Unfortunately, many owners will typically accept a certificate of insurance (COI) instead of requiring their contractors to produce copies of AIEs signed by their insurers, even though the COI expressly states it should not be relied upon to confirm coverage. The practice of accepting COIs should be rejected because only a properly endorsed AIE will secure defense and indemnity and may no longer be available if the contractor is no longer in business.

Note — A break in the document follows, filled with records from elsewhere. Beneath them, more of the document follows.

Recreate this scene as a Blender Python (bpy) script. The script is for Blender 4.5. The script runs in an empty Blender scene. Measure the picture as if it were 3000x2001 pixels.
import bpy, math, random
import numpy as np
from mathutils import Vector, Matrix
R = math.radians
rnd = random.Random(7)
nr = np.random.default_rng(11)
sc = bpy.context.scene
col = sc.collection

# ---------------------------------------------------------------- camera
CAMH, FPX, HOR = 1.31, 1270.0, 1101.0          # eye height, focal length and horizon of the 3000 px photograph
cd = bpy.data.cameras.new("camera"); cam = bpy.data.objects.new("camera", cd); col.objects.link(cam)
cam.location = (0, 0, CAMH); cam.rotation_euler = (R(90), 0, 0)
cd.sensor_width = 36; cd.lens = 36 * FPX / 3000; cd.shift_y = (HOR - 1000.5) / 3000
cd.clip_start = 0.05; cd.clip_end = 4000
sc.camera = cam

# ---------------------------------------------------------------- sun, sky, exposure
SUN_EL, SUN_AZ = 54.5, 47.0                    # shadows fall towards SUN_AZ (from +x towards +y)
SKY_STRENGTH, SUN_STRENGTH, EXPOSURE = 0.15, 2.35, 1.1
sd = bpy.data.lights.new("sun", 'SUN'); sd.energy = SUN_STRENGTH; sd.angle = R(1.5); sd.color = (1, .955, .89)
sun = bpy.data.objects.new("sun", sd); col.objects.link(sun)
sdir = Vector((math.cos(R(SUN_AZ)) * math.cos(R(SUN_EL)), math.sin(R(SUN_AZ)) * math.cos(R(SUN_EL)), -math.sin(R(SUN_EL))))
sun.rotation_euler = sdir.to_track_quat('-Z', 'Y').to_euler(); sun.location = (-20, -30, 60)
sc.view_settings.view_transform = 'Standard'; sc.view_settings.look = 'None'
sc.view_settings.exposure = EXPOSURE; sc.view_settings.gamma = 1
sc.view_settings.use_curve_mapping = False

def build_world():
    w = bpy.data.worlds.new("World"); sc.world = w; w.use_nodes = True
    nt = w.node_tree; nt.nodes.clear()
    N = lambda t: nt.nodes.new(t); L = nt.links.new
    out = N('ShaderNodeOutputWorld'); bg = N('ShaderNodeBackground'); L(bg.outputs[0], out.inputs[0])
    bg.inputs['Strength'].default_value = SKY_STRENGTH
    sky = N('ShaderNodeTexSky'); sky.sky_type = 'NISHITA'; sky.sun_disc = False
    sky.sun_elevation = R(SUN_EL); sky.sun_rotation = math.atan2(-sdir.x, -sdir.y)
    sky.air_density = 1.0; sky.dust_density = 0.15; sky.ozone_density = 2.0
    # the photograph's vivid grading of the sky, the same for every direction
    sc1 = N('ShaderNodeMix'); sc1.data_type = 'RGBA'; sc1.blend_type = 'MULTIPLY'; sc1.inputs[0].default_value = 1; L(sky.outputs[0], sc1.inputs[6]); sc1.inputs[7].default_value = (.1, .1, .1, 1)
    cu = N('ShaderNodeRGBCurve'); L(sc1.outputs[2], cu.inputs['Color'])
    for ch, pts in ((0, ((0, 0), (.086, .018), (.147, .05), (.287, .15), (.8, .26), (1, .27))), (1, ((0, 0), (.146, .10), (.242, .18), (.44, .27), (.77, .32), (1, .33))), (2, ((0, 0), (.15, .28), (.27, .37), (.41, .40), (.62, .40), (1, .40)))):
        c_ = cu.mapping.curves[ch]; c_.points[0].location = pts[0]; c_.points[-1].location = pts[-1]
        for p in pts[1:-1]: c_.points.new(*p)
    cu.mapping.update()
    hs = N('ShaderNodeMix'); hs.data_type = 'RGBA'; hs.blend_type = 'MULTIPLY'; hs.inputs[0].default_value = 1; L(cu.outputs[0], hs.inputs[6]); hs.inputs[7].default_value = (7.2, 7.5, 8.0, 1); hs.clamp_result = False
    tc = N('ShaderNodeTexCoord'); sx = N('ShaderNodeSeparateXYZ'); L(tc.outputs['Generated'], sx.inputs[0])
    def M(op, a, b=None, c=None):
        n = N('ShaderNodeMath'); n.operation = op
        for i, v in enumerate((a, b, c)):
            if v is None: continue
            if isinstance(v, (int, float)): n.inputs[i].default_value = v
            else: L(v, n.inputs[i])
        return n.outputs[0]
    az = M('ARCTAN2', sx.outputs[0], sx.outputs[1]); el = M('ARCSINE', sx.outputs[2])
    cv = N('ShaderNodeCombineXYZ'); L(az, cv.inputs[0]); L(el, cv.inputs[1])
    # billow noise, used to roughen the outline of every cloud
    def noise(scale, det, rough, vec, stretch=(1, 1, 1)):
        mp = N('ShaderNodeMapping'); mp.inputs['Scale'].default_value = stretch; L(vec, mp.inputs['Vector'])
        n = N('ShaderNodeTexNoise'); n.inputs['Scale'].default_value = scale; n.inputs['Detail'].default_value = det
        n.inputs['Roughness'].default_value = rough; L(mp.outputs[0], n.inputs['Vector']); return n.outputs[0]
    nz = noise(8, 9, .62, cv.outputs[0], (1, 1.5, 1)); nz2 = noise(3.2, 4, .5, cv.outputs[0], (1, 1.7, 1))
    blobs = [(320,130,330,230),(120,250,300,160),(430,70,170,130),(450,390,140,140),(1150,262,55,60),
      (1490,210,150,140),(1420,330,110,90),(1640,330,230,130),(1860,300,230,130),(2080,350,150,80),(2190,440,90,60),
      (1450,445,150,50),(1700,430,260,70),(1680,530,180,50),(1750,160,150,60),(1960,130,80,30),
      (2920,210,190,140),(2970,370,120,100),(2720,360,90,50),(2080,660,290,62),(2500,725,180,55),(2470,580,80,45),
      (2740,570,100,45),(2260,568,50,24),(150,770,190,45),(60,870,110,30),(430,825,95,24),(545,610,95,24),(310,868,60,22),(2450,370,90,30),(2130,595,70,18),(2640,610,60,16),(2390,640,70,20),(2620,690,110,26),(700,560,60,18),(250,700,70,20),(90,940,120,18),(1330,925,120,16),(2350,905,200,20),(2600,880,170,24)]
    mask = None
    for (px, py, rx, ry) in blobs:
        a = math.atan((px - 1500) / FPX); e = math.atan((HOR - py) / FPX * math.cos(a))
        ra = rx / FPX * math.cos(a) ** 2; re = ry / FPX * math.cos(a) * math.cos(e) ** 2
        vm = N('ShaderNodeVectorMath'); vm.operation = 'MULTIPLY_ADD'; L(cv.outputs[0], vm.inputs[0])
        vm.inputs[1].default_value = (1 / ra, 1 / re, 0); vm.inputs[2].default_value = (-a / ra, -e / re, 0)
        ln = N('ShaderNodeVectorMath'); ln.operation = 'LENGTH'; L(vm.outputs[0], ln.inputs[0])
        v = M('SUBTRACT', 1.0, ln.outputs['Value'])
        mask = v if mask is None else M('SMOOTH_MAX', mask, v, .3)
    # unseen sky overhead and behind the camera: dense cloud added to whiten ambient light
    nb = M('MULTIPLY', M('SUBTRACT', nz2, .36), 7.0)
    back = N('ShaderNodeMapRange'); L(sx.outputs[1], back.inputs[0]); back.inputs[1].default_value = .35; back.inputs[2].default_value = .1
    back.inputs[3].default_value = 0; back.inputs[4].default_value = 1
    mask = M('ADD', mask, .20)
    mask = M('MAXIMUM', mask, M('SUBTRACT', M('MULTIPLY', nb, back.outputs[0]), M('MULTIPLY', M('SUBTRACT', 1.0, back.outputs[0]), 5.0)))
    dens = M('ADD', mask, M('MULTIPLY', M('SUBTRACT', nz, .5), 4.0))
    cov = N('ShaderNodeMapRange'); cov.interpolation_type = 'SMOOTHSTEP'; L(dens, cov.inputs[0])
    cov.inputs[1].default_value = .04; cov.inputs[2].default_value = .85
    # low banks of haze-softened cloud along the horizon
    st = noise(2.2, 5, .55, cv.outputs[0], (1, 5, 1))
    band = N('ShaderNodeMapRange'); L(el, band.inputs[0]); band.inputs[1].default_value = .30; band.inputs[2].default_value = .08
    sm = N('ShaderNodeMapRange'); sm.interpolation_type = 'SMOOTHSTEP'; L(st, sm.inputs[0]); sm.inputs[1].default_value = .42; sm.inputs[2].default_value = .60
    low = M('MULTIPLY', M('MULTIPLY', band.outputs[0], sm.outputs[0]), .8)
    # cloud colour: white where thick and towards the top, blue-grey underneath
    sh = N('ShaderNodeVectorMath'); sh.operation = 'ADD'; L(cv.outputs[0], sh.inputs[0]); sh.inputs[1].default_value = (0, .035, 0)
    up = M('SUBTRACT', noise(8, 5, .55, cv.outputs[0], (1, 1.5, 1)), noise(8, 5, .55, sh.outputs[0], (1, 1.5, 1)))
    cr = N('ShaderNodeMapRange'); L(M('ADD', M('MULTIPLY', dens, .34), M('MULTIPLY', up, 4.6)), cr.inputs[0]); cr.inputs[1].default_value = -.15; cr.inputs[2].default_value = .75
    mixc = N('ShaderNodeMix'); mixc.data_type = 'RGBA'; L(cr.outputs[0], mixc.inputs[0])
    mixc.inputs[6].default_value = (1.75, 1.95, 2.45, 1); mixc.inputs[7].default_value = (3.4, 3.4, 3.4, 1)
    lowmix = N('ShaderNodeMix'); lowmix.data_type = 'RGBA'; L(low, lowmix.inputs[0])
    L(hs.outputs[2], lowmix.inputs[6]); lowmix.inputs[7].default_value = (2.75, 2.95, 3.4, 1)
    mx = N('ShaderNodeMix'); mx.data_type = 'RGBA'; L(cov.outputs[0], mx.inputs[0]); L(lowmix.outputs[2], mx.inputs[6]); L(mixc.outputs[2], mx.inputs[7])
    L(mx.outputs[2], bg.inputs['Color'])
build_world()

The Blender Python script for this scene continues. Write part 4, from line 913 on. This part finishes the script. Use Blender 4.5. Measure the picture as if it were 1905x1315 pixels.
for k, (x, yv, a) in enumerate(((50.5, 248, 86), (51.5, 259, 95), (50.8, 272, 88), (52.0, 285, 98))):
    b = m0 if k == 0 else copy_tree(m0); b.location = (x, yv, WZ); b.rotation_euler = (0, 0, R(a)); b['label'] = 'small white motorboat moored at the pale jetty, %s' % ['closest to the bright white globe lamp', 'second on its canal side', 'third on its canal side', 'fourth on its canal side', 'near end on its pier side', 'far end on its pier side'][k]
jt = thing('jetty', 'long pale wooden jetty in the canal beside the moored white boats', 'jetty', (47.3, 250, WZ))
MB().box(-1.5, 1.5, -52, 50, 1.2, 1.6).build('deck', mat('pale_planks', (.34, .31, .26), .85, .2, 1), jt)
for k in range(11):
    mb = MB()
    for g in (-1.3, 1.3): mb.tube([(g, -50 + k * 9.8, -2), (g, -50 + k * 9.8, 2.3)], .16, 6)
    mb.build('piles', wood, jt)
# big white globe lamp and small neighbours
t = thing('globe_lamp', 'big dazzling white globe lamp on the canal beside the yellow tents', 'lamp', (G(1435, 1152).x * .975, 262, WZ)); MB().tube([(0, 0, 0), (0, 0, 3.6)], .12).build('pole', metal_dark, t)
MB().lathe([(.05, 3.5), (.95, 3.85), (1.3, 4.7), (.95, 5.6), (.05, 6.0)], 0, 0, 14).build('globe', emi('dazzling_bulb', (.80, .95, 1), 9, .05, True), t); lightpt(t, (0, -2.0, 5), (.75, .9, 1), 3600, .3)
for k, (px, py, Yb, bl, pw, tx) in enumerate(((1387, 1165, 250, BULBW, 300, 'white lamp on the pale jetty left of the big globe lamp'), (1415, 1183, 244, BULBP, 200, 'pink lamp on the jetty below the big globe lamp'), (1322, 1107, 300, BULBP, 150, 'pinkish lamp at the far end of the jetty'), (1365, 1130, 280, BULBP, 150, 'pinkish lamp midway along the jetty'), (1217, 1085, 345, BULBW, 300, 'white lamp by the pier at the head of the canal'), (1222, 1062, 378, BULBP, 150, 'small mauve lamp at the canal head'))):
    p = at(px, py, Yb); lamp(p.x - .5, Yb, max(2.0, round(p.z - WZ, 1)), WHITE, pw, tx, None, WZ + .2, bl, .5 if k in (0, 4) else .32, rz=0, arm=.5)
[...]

Properly drafted contracts also will make progress payments contingent upon the production of lien and claim waivers (LCW) from the contractor and its subcontractors. LCWs serve several important functions. First, by confirming that payments made to the contractor have been properly distributed to subcontractors, LCWs help to avoid disruption in the project caused by subcontractor non-payment and minimize the likelihood of lien claims being made against the property. Furthermore, because they require contractors to assert known claims or forfeit them, LCWs help to avoid potential budget busting surprises later in the project. There are several approaches to securing LCWs; however, whichever one is adopted, LCWs should not be ignored.  

LCWs are just one of the several types of documents that well drafted contracts will require a contractor to produce as a condition for payment. Progress reports detailing the as-planned versus the as-constructed schedule also will be required and should be received and reviewed. These reports will notify the owner of the project’s progress and whether other contractual remedies should be invoked to get the project back on track.


A construction project that meets an owner’s expectations and is completed on time and within budget requires a multi-faceted risk management process to begin as soon as a decision is made to proceed with development, and executing that process vigilantly throughout design and construction. The recommendations in this article provide a roadmap for developing the appropriate risk management strategy for your project.